Общие черты голландской живописи с 1630-х гг.
Обыкновенно торжество реализма в Голландии видят в перемене политического строя и в торжестве Реформации. Принято считать, что народившийся накануне тип полноправного бюргера и строгого кальвиниста должен был вызвать вокруг себя искусство, подходящее для своих простоватых и ограниченных вкусов. Действительно, монументальность, нарядность, блеск были очень ограничены в экономном обиходе Голландии. Те же черты были вовсе удалены из ее “домов молитвы”, где дозволено было остаться лишь слову проповедника, пению прихожан и разве еще мавзолеям знаменитых граждан. Наоборот, домашний очаг сделался предметом культа, а домашние добродетели — высшим идеалом. Культ уюта, живший стихийно уже прежде в германской культуре, теперь получил характер сознательного требования. Живописцы, члены того же общества, должны были увлекаться вместе с другими уютом дома и клубных корпораций, а также уютом недалеких прогулок по дюнам, деревням, садам и пастбищам. Но все же такое освещение голландского искусства страдает односторонностью.
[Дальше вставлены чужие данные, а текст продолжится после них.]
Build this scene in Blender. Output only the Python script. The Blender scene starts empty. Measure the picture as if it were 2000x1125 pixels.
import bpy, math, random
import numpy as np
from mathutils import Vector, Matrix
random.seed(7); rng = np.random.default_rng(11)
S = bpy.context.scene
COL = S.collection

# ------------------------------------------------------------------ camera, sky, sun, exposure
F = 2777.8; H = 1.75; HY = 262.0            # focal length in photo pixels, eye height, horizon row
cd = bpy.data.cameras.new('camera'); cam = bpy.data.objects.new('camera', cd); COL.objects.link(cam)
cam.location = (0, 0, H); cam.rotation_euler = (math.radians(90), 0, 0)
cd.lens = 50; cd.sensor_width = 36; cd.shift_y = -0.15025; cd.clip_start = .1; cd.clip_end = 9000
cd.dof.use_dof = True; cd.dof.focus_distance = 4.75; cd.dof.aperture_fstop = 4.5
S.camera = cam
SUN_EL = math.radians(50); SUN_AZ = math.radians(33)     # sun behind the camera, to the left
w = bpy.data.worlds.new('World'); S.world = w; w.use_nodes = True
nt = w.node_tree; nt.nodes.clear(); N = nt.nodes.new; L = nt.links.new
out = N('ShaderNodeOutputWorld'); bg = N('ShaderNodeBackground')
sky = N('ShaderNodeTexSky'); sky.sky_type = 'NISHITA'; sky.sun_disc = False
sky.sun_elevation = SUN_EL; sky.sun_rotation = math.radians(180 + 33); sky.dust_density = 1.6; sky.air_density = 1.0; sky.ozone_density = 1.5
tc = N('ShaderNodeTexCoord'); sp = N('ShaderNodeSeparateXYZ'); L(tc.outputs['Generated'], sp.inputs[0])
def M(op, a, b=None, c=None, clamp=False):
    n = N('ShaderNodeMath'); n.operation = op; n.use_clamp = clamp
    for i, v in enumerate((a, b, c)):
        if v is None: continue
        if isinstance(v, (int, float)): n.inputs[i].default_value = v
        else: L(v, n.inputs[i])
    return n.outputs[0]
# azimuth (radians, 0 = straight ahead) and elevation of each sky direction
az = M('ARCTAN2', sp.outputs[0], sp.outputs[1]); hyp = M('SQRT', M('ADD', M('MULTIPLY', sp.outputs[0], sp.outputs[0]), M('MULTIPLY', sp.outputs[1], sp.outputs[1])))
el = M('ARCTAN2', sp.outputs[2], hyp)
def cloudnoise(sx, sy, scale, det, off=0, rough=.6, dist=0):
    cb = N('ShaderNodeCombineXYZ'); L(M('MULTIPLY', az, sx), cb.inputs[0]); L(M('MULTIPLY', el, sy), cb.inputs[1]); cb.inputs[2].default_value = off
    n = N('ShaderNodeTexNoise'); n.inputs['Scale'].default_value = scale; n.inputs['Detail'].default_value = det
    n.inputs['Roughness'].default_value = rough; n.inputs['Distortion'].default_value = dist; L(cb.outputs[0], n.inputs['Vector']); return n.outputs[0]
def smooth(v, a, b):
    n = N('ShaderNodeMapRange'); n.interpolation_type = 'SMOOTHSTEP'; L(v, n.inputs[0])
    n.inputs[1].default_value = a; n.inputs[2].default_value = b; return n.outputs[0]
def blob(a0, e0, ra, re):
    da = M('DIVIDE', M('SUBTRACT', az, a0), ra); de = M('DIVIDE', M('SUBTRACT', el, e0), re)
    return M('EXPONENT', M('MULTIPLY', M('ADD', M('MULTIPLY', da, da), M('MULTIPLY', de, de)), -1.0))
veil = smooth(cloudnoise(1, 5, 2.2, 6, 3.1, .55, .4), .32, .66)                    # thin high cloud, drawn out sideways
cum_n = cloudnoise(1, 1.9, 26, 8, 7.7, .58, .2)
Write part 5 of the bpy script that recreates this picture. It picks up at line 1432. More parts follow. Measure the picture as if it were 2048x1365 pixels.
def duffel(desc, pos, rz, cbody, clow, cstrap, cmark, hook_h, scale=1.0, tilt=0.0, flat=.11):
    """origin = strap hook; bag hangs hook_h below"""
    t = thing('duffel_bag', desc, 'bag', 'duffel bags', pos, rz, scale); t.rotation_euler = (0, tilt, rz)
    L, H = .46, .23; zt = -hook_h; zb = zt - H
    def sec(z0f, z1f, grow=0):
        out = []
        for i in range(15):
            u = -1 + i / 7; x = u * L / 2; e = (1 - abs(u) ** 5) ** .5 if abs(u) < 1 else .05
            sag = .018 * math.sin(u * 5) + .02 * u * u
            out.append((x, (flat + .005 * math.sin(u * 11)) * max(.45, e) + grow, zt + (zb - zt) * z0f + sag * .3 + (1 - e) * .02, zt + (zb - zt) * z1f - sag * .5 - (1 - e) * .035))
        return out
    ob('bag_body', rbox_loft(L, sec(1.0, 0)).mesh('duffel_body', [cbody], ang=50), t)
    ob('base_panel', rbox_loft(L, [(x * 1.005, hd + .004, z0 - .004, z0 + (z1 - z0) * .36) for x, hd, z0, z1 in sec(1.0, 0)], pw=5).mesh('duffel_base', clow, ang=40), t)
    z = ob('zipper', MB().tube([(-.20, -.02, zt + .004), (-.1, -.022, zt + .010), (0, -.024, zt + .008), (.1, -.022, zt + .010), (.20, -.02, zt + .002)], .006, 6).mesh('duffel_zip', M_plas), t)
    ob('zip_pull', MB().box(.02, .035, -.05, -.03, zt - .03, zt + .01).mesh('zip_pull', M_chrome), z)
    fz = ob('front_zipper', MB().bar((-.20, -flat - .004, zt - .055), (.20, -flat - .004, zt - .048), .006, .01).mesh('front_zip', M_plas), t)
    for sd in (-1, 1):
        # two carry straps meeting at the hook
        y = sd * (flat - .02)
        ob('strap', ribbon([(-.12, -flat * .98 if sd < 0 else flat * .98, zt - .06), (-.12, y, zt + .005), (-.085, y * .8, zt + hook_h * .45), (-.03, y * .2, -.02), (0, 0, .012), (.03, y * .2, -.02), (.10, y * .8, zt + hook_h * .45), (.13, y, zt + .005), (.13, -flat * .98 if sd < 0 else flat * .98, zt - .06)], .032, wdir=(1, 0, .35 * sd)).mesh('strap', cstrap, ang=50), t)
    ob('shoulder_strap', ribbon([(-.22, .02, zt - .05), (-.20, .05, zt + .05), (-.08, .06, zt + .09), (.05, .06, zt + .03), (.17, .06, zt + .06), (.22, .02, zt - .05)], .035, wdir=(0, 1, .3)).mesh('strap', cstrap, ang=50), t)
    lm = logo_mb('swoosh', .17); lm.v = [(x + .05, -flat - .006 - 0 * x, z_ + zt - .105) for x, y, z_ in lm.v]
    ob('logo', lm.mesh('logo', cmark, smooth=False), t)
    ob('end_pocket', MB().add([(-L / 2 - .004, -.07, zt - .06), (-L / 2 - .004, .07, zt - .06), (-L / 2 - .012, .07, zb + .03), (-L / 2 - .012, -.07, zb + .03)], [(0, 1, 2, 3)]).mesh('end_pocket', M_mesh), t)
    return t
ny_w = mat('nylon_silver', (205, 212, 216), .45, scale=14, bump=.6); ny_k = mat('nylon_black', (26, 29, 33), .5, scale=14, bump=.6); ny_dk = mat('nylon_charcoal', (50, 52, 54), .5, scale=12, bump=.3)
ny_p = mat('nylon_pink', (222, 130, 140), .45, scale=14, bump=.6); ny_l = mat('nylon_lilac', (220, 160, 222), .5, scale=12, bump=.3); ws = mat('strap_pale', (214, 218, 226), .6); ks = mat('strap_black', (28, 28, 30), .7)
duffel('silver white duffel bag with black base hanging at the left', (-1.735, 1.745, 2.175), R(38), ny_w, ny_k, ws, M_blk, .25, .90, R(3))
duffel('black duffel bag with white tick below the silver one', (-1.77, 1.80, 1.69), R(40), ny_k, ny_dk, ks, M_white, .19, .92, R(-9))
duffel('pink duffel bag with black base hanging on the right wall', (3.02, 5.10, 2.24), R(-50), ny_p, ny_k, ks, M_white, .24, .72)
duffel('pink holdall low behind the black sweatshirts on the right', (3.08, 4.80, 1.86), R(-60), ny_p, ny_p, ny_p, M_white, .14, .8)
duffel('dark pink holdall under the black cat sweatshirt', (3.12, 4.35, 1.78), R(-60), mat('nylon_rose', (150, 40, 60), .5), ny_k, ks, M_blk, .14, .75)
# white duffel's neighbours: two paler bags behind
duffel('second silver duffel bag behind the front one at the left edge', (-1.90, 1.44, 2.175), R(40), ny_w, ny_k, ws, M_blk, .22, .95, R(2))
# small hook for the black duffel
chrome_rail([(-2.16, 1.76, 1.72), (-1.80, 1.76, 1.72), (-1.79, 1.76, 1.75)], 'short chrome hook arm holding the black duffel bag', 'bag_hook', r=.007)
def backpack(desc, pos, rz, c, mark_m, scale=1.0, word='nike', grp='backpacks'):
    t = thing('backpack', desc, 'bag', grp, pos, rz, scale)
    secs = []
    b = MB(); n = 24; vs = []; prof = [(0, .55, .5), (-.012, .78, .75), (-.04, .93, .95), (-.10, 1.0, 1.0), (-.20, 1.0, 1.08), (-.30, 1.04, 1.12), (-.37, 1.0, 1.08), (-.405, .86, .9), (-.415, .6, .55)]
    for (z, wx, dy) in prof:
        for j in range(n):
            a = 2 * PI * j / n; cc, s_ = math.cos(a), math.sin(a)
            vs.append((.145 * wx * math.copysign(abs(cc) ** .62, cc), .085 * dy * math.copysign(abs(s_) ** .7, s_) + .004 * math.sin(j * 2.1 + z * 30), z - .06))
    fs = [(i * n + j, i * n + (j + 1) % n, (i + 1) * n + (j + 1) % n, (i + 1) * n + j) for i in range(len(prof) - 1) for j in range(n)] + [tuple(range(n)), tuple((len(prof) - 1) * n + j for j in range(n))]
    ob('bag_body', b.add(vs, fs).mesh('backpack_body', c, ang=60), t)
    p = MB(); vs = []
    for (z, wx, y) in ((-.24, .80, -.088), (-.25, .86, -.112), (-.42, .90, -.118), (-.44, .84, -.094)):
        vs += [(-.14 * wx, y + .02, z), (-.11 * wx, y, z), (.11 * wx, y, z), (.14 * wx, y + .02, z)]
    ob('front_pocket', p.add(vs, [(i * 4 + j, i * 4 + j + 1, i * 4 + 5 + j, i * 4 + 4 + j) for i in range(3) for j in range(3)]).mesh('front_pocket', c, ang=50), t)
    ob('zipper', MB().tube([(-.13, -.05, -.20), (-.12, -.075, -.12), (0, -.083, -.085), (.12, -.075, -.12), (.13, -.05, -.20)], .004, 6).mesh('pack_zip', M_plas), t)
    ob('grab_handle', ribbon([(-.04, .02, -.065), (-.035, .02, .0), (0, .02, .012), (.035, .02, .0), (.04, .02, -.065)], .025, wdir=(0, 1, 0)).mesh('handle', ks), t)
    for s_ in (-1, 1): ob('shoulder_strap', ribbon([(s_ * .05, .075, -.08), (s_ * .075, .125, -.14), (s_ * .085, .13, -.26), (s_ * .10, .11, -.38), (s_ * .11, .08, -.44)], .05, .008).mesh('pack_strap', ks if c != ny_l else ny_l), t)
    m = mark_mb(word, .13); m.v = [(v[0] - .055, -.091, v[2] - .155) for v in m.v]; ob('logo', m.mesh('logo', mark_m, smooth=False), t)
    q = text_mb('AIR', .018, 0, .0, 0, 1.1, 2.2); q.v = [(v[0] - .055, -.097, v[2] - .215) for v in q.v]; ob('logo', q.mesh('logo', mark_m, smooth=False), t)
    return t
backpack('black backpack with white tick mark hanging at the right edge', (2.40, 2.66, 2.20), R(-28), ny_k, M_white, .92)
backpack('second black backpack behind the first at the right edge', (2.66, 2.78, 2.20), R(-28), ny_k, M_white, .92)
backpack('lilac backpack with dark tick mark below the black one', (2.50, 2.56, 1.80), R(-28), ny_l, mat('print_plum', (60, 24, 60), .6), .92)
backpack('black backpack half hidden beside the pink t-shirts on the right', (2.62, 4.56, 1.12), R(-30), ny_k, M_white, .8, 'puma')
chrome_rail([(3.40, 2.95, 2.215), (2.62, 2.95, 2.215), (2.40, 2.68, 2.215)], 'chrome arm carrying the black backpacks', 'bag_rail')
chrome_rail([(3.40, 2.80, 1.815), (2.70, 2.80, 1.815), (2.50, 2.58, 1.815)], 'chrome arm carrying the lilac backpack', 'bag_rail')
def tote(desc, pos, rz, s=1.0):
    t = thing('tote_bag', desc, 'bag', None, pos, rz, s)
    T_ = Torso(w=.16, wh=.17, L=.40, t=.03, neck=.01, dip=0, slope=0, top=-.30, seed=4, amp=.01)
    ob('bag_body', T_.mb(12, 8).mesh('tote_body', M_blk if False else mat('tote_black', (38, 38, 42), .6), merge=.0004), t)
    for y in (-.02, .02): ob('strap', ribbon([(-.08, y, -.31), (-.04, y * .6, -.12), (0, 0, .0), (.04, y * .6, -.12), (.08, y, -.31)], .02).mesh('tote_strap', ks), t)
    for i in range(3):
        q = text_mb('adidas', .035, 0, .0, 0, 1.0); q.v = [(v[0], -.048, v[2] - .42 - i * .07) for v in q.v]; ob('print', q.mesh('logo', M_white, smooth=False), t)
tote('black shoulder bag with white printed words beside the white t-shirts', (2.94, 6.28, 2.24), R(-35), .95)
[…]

При этом забывают о том, что не все в Голландии свелось к бюргеру. Феодальная аристократия продолжала здесь существовать, как и всюду, и оказывать большое влияние на события, особенно внешнеполитического характера. Не умер вполне в стране и католицизм. Стэн — самый голландский из голландцев — был католиком. Штатгоудеры Оранского дома не были чем-то вроде современных президентов республик, и полнота власти их была довольно большая. Вокруг штатгоудеров группировался “двор”, и высшее сословие вообще задавало тон всей общественности. Правда, благодаря особенностям расы, культуры и скромным в начале века финансам, тон этот не был столь пышен, как во Франции или в Испании, но все же весьма фальшивое понятие получат о Голландии XVII столетия те, которые сочтут ее суровой демократией, чуждой всякой роскоши.